[Collected data entries]
=-=-=

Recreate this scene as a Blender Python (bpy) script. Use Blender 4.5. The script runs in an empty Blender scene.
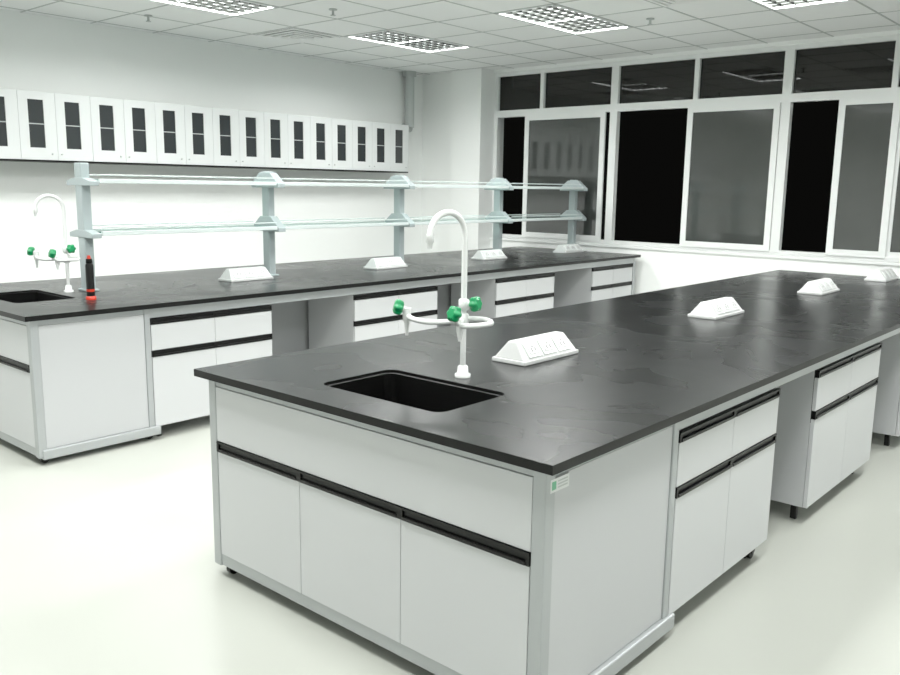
import bpy, bmesh, math, random
from mathutils import Vector, Matrix
random.seed(3)
SC=bpy.context.scene
try:
    SC.view_settings.view_transform='Standard'; SC.view_settings.look='None'
    SC.view_settings.exposure=0.0; SC.view_settings.gamma=1.15
except Exception as e: print(e)
COL=SC.collection

# ---------------- materials ----------------
def mat(name,col,rough=.5,metal=0,spec=.5,noise=None,nscale=40,rnoise=None,detail=4,dist=0):
    m=bpy.data.materials.new(name);m.use_nodes=True;nt=m.node_tree;b=nt.nodes['Principled BSDF']
    b.inputs['Base Color'].default_value=(*col,1);b.inputs['Roughness'].default_value=rough
    b.inputs['Metallic'].default_value=metal;b.inputs['Specular IOR Level'].default_value=spec
    if noise or rnoise:
        tc=nt.nodes.new('ShaderNodeTexCoord');n=nt.nodes.new('ShaderNodeTexNoise');n.inputs['Scale'].default_value=nscale;n.inputs['Detail'].default_value=detail
        n.inputs['Distortion'].default_value=dist
        nt.links.new(tc.outputs['Object'],n.inputs['Vector'])
        if noise:
            mx=nt.nodes.new('ShaderNodeMixRGB');mx.inputs[1].default_value=(*[c*(1-noise) for c in col],1);mx.inputs[2].default_value=(*[min(1,c*(1+noise)) for c in col],1)
            nt.links.new(n.outputs['Fac'],mx.inputs[0]);nt.links.new(mx.outputs[0],b.inputs['Base Color'])
        if rnoise:
            mr=nt.nodes.new('ShaderNodeMapRange');mr.inputs['From Min'].default_value=.3;mr.inputs['From Max'].default_value=.7
            mr.inputs['To Min'].default_value=rnoise[0];mr.inputs['To Max'].default_value=rnoise[1]
            nt.links.new(n.outputs['Fac'],mr.inputs['Value']);nt.links.new(mr.outputs[0],b.inputs['Roughness'])
    return m
M_wall=mat('wall_paint',(.91,.93,.915),.7,spec=.3,noise=.01,nscale=3)
M_floor=mat('floor_vinyl',(.47,.485,.44),.33,noise=.05,nscale=1.5,spec=.45,rnoise=(.27,.36),detail=3)
M_ceil=mat('ceiling_tile',(.90,.91,.905),.85,noise=.02,nscale=60,spec=.2)
M_grid=mat('ceiling_tbar',(.46,.48,.47),.5)  # light bars toned grey: shadow lines along tile edges are in the colour
M_top=mat('black_epoxy_top',(.0045,.005,.005),.27,spec=.25,noise=.3,nscale=1.3,rnoise=(.235,.31),detail=3,dist=1.2)
M_edge=mat('black_epoxy_edge',(.003,.003,.003),.4,spec=.2)
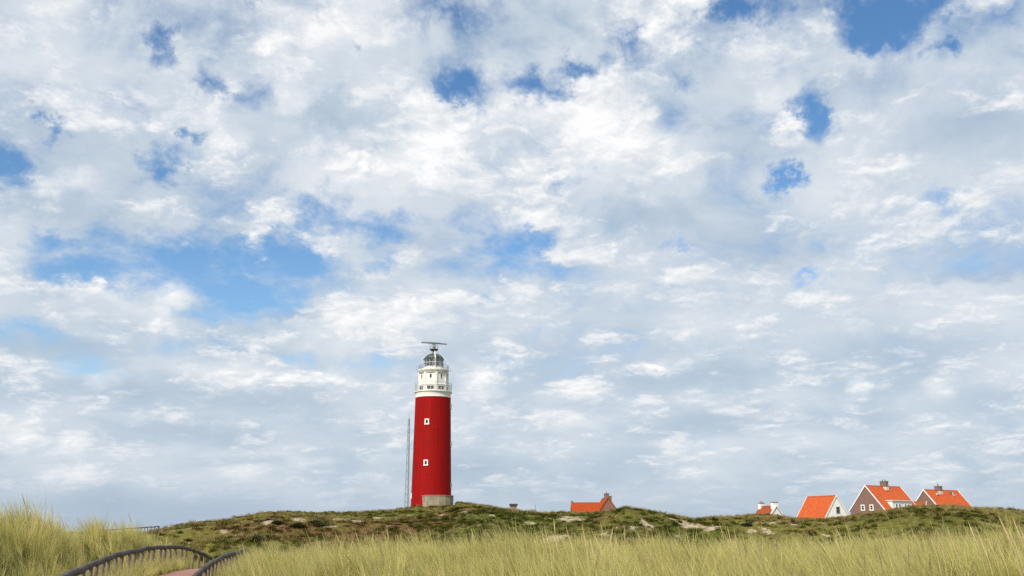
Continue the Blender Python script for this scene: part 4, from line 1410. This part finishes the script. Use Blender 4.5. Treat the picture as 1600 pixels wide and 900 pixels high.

=-=-=

[TO DO] Repeat the listing above exactly from its first line to the line containing "COL=SC.collection", both included, and omit the pictures.

[FINAL RESULT]
Recreate this scene as a Blender Python (bpy) script. Use Blender 4.5. The script runs in an empty Blender scene.
import bpy, bmesh, math, random
from mathutils import Vector, Matrix
random.seed(3)
SC=bpy.context.scene
try:
    SC.view_settings.view_transform='Standard'; SC.view_settings.look='None'
    SC.view_settings.exposure=0.0; SC.view_settings.gamma=1.15
except Exception as e: print(e)
COL=SC.collection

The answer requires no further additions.